5.) Je sais que vous avez publié un livre dont le titre est "Le martyre du Kosovo". Pouvez-vous dire quel est le but de ce livre, quelles sont les nouveautés apportées par ce livre et pourquoi vous avez choisi ce titre ?

J’ai fait de nombreuses conférences en Europe au sujet du Kosovo, et chaque fois j’ai été surpris de voir que les personnes ne connaissaient vraiment rien à l’histoire des Balkans et du Kosovo et de la stratégie américaine en Europe en général. J’ai écrit ce livre pour rétablir la vérité et parce qu’il n’existe quasiment rien sur le sujet dans les bibliothèques occidentales modernes. En tant que Serbe je devais faire attention de ne pas faire un livre de propagande, et j’ai pris soin de citer un maximum d’intervenants et de spécialistes étrangers qui décrivent la situation du Kosovo telle que je vous la décris.
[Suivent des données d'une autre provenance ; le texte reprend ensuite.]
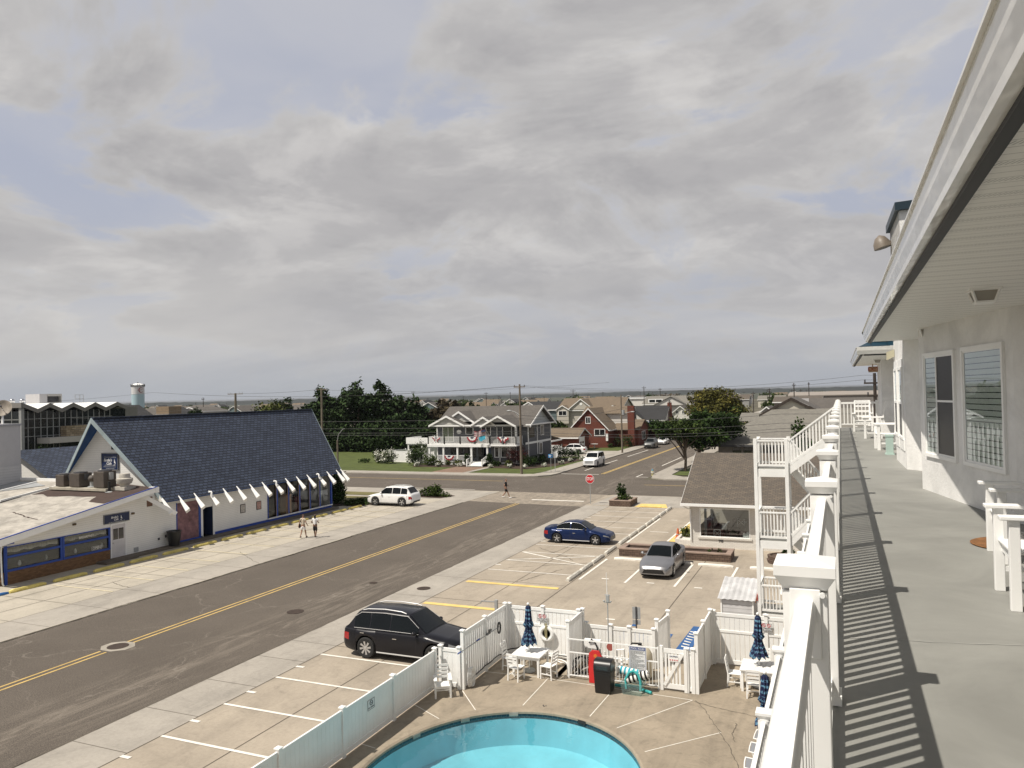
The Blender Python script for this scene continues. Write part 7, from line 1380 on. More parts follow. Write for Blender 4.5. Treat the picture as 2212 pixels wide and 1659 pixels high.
for nm, c in (('slate_siding', (.105, .11, .122)), ('blue_siding', (.12, .165, .17)), ('beige_siding', (.48, .45, .39)), ('cream_siding', (.55, .52, .44)), ('plain_white', (.66, .64, .6)), ('tan_siding', (.35, .28, .2)), ('grey_siding2', (.3, .3, .29))): mat(nm, c, .7, .04, 1, 'siding', a=.2, line=.6)
mat('board_batten', (.42, .44, .43), .7, .05, 1, 'boards', a=.4, line=.7); mat('white_shake', (.68, .67, .63), .8, .1, 2, 'shingle', a=.2, b=.2, line=.6)
# the grey corner house
gh = T('corner_house', 'two-storey slate grey house with white double porch, four front gables and bunting on the corner', 'house', (-48.5, 104, 0))
gh['label'] = 'two-storey slate grey corner house with white double porch, four front gables and bunting'
X0, X1, Y0, Y1 = -55.9, -41.2, 102, 111.2
m = MB(); boxwalls(m, X0, X1, Y0, Y1, 0, 5.85); boxwalls(m, -46.0, X1 - .02, 101.0, 102.2, 0, 3.0); m.poly([(X0, Y0, 3.0), (X1, Y0, 3.0), (X1, Y0, 5.85), (X0, Y0, 5.85)]) if 0 else None; m.build('wall', 'slate_siding', gh)
m = MB(); c = (Y0 + Y1) / 2; m.poly([(X1, Y0, 5.85), (X1, Y1, 5.85), (X1, c, 8.3)]); m.poly([(X0, Y1, 5.85), (X0, Y0, 5.85), (X0, c, 8.3)]); m.build('gable', 'board_batten', gh)
m = MB(); gable(m, X0 + .5, X1, Y0 - .2, Y1 + .2, 5.9, 8.5, 'x', .7)
gg = [(-55.9, -50.4, 99.75, 5.95, 7.25), (-49.05, -45.4, 99.75, 5.95, 7.05), (-47.0, -41.85, 98.7, 5.85, 7.2), (-54.2, -49.5, 101.2, 6.35, 7.85)]
for a, b, y, e, r in gg:
    cx = (a + b) / 2; yb = 106; m.poly([(a - .2, y, e - .1), (cx, y, r), (cx, yb, r), (a - .2, yb, e - .1)][::-1]); m.poly([(cx, y, r), (b + .2, y, e - .1), (b + .2, yb, e - .1), (cx, yb, r)][::-1])
m.build('roof', 'grey_shingle', gh)
for a, b, y, e, r in gg:
    cx = (a + b) / 2; m = MB()
    if y > 99: m.poly([(a, y + .25, e - .05), (b, y + .25, e - .05), (cx, y + .25, r - .1)])
    else: m.poly([(a + 1.3, y + .25, e + .45), (b - 1.3, y + .25, e + .45), (cx, y + .25, r - .1)])
    m.build('gable_face', 'white_shake', gh)
    m = MB(); 
    for p, q in (((a - .2, e - .1), (cx, r)), ((cx, r), (b + .2, e - .1))): m.prism([(p[0], y, p[1] + .03), (q[0], y, q[1] + .03), (q[0], y, q[1] - .25), (p[0], y, p[1] - .25)], (0, -.08, 0))
    m.build('barge_board', 'white_trim', gh)
m = MB(); m.box(-56.1, -42.0, 99.8, 99.9, 5.68, 5.9); m.box(-41.25, -40.5, 101.3, 111.6, 5.7, 5.88); m.poly([(-56.1, 99.9, 5.7), (-42, 99.9, 5.7), (-42, 102, 5.7), (-56.1, 102, 5.7)]); m.box(-41.2, -41.12, 101, 111.2, 3.0, 3.3)
for p, q in (((101.1, 5.7), (c, 8.5)), ((c, 8.5), (112.1, 5.7))): m.prism([(-40.5, p[0], p[1]), (-40.5, q[0], q[1]), (-40.5, q[0], q[1] - .28), (-40.5, p[0], p[1] - .28)], (.06, 0, 0))
for x, y in ((-41.17, 102.0), (-41.17, 111.2), (-55.9, 101.98), (-47.8, 101.98)): m.box(x - .06, x + .06, y - .06, y + .06, 0.2, 5.7)
for x in (-45.2, -43.7, -42.6): m.box(x - .06, x + .06, 100.93, 101, .4, 2.8)
m.box(-46.0, -41.2, 100.92, 101, .3, .42); m.box(-41.17, -41.1, 105.4, 105.55, .5, 5.6); m.build('trim', 'white_trim', gh)
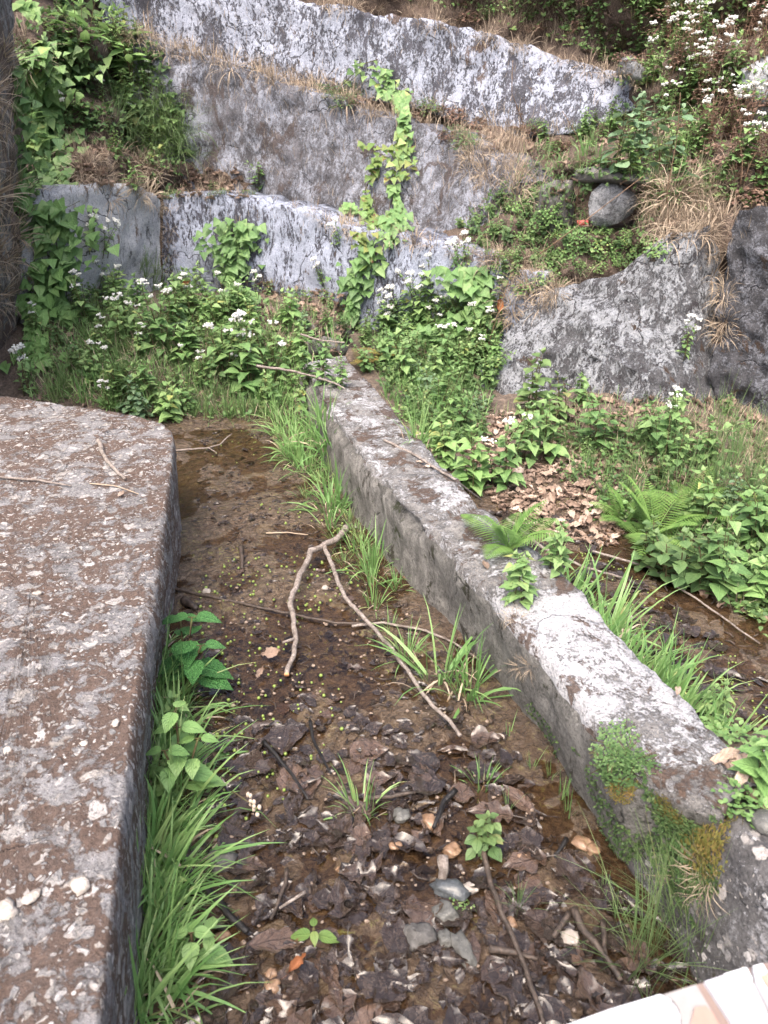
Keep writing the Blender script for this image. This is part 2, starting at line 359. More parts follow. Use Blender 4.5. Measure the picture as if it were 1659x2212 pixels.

Je peux animer des conférences pendant des heures de suite aujourd’hui rien qu’avec des témoignages de Français, Anglais, Américians, Canadiens, Italiens… tous bouleversés par  ce qu’ils ont fait ou vu au Kosovo, et qui, évidemment, ne correspond pas au « story-telling » atlantiste. Comme la réalité du Kosovo est tout autre que ce que les medias dominants ont voulu nous faire croire en 1999, il était indispensable, au nom de la vérité et de la réalité historique, qu’un livre sorte pour remettre les pendules à l’heure. Aussi, je voulais montrer que les techniques de manipulation utilisées au Kosovo ont ouvert la voie à bien d’autres montages militaires dans le monde. En relisant l’histoire récente du Kosovo et en pénétrant les infimes détails, on découvre une grille de lecture qui nous permet de comprendre bien d’autres manipulations guerrières qui se sont produites en Afghanistan, en Syrie, en Libye et même en Ukraine. Cette grille de lecture est indispensable pour comprendre la géopolitique contemporaine et les véritables enjeux de notre continent face au reste du monde. Ce livre est le fruit de plus de 10 ans de travail sur le sujet pour sortir des faits concrets et précis, qui permettent de mieux comprendre la situation des Balkans et le projet américain pour l’Europe. Je l’ai intitulé « Le martyre du Kosovo » car peu de peuples européens ont souffert depuis autant de temps comme les Serbes du Kosovo qui, depuis le XIVe siècle, vivent sur une terre qui n’a cessé d’être occupée par des ennemis qui n’avaient comme autre but que de les faire disparaître. Les Serbes du Kosovo sont de fervents chrétiens et l’ont toujours été. Mourir pour sa foi c’est le martyre, d’où le nom du « martyre du Kosovo ».